Get ready to have your thoughts provoked. The world premiere of Will Eno’s new off-Broadway play The Open House begins performances February 11 at the Pershing Square Signature Center. Directed by Oliver Butler, the show will run through March 23, with opening night set for March 3 at The Romulus Linney Courtyard.
Ever enigmatic Pulitzer Prize finalist Eno’s new play is described as follows: "Playwrights have been trying to write Family Plays for a long time. And typically these plays try to answer endlessly complicated questions of blood and duty and inheritance and responsibility. They try to answer the question, 'Can things really change?' People have been trying nobly for years and years to have plays solve in two hours what hasn't been solved in many lifetimes. This has to stop."
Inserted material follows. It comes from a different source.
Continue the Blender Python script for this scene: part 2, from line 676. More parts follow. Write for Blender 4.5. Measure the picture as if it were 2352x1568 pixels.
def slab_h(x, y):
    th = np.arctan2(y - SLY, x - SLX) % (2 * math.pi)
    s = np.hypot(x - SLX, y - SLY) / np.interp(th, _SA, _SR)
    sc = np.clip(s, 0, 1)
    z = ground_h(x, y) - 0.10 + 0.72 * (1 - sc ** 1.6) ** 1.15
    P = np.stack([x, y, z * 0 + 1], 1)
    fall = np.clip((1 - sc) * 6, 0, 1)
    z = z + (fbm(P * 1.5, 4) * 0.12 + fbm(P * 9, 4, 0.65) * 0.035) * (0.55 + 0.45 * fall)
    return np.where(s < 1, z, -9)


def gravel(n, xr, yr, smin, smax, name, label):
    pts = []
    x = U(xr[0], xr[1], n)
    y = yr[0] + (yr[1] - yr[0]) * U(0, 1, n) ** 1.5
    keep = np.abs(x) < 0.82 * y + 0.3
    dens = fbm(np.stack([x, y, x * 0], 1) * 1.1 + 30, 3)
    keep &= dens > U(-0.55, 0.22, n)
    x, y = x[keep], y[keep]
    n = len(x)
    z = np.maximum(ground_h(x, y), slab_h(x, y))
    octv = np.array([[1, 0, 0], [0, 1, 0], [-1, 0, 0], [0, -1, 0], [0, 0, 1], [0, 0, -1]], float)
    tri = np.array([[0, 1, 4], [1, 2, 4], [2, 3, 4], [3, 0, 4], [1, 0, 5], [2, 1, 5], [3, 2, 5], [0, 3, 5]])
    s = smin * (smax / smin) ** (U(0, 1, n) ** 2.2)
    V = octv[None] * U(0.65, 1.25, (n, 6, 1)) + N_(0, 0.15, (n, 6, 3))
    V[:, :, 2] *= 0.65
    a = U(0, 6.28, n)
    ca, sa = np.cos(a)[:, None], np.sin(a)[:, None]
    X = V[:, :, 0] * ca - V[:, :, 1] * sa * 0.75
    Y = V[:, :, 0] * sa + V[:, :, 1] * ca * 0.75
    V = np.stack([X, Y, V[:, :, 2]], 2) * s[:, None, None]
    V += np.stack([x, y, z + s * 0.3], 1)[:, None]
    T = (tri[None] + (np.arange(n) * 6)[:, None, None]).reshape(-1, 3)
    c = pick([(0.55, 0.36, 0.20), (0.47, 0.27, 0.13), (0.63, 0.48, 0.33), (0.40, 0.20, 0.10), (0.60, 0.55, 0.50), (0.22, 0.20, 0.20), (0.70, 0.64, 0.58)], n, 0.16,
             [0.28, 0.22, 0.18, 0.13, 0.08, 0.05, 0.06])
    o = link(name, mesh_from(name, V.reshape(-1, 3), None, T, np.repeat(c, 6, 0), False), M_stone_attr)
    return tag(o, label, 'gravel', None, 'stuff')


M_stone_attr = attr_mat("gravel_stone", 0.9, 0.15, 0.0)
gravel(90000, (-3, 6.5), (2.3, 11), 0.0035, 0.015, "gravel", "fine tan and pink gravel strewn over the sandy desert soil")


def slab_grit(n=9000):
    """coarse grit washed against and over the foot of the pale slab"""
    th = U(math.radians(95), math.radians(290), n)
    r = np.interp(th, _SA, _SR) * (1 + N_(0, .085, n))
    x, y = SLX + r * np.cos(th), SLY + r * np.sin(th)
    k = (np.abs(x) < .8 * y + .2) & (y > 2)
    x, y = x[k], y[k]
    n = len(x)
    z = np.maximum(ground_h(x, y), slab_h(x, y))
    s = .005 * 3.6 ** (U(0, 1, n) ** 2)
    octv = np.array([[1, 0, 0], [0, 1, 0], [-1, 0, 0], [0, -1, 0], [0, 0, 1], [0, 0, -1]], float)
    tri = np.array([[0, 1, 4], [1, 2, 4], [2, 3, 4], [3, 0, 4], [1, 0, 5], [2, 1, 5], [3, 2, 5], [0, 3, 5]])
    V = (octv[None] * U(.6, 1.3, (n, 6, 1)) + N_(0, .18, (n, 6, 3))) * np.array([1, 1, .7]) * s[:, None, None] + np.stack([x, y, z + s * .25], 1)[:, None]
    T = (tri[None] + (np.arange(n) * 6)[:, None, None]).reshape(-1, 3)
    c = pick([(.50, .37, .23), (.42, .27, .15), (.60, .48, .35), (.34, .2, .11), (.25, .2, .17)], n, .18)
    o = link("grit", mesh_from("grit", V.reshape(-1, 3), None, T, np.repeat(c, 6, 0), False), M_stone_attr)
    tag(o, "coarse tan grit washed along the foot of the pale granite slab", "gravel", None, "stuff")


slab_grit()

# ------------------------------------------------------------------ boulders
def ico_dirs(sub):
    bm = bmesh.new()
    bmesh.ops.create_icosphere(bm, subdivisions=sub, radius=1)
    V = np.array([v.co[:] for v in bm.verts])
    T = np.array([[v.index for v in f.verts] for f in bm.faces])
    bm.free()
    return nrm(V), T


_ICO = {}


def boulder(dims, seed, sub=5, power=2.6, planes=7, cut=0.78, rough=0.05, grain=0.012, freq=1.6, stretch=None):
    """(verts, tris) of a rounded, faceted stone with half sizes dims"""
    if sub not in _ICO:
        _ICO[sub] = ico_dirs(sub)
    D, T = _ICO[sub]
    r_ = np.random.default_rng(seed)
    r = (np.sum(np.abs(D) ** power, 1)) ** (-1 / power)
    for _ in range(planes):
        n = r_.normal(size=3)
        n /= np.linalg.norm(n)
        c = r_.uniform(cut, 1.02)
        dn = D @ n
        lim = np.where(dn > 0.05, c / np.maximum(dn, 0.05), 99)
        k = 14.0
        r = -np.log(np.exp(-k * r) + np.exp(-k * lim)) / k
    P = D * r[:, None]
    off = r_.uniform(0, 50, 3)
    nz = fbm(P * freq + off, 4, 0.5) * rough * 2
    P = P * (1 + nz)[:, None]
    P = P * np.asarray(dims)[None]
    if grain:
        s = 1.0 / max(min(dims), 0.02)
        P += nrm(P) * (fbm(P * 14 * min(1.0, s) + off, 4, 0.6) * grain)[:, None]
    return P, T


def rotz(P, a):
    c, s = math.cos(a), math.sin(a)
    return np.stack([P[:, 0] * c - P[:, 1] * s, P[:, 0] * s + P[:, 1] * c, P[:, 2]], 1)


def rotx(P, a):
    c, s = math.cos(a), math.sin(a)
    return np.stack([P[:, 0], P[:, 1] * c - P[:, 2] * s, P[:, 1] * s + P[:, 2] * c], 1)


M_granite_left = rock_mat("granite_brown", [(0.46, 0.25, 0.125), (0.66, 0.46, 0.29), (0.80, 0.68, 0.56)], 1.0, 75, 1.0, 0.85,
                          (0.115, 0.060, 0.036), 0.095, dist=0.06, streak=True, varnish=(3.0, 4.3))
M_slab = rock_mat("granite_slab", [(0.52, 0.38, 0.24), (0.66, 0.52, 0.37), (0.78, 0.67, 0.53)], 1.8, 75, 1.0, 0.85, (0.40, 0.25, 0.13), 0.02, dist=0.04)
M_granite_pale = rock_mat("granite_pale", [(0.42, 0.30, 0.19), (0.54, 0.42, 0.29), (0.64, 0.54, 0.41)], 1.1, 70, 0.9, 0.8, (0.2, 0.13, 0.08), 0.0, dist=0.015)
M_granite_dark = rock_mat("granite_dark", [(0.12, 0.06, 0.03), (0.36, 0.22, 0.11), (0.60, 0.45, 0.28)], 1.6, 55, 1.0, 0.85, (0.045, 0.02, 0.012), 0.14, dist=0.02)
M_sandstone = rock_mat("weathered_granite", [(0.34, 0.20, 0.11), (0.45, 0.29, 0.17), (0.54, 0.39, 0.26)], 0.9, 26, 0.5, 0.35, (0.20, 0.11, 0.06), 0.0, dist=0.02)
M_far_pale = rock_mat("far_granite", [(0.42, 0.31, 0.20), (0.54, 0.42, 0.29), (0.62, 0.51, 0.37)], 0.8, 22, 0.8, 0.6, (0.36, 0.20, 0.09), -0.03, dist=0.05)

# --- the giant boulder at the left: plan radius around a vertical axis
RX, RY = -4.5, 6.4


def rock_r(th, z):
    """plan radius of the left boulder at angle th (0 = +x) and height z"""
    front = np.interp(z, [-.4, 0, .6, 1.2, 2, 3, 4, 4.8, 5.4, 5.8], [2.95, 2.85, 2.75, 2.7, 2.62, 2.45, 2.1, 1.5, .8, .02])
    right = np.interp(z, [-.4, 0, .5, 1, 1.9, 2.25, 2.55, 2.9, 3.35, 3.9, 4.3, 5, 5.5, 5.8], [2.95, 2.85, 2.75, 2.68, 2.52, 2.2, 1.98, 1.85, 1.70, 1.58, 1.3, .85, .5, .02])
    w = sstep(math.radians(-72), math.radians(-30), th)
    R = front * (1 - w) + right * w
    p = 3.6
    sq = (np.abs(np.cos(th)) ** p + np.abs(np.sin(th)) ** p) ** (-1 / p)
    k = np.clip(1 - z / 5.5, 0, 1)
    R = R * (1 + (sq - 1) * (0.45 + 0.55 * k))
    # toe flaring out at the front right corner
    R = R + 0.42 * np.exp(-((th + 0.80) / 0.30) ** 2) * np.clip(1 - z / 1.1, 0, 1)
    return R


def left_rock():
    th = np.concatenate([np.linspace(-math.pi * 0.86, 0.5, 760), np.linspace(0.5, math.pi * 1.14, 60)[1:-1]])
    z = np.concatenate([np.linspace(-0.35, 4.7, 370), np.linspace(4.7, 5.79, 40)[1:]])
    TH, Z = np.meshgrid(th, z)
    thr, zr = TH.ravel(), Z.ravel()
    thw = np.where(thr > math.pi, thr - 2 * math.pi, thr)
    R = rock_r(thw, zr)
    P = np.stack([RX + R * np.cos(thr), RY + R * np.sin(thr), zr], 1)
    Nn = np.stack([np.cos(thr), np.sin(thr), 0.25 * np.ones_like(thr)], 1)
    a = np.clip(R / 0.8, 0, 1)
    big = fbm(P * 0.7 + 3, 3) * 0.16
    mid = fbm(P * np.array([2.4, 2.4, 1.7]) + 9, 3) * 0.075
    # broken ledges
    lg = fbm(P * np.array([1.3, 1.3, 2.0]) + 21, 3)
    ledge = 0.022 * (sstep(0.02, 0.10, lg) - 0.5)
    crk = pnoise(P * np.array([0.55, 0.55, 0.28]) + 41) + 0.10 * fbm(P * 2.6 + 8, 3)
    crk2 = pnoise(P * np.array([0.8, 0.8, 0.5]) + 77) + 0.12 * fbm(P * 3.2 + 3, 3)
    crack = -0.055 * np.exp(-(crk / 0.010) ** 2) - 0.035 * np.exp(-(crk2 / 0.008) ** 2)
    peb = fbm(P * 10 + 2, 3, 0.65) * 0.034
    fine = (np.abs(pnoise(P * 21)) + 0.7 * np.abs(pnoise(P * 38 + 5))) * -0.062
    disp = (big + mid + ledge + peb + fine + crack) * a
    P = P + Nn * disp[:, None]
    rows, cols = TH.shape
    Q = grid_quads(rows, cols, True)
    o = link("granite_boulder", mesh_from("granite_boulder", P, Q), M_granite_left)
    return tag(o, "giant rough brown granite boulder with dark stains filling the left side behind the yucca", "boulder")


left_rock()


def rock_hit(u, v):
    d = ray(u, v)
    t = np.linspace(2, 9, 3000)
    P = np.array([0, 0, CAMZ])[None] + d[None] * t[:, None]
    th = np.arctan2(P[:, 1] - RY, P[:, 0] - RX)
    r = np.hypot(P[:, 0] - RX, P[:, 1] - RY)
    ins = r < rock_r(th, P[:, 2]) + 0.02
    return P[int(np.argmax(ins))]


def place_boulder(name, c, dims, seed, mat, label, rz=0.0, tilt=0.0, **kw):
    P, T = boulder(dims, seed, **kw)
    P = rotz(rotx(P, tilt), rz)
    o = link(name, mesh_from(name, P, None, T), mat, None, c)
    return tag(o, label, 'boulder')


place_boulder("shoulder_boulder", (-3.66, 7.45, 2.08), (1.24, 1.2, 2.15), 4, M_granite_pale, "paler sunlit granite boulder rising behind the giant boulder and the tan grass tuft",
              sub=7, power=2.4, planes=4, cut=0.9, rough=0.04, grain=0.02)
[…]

Eno is a Guggenheim Fellow, a Helen Merrill Playwriting Fellow, and a Fellow of the Edward F. Albee Foundation. His play The Flu Season premiered at The Gate Theatre in London and then opened in New York where it won the Oppenheimer Award for best debut by an American playwright. His play Thom Pain (based on nothing) was a finalist for the 2005 Pulitzer Prize in Drama. His other works include Title and Deed, Gnit, Oh, The Humanity and other good intentions, Tragedy: a tragedy and an upcoming Broadway production of his new play The Realistic Joneses starring Michael C. Hall, Toni Collette, Marisa Tomei and Tracy Letts.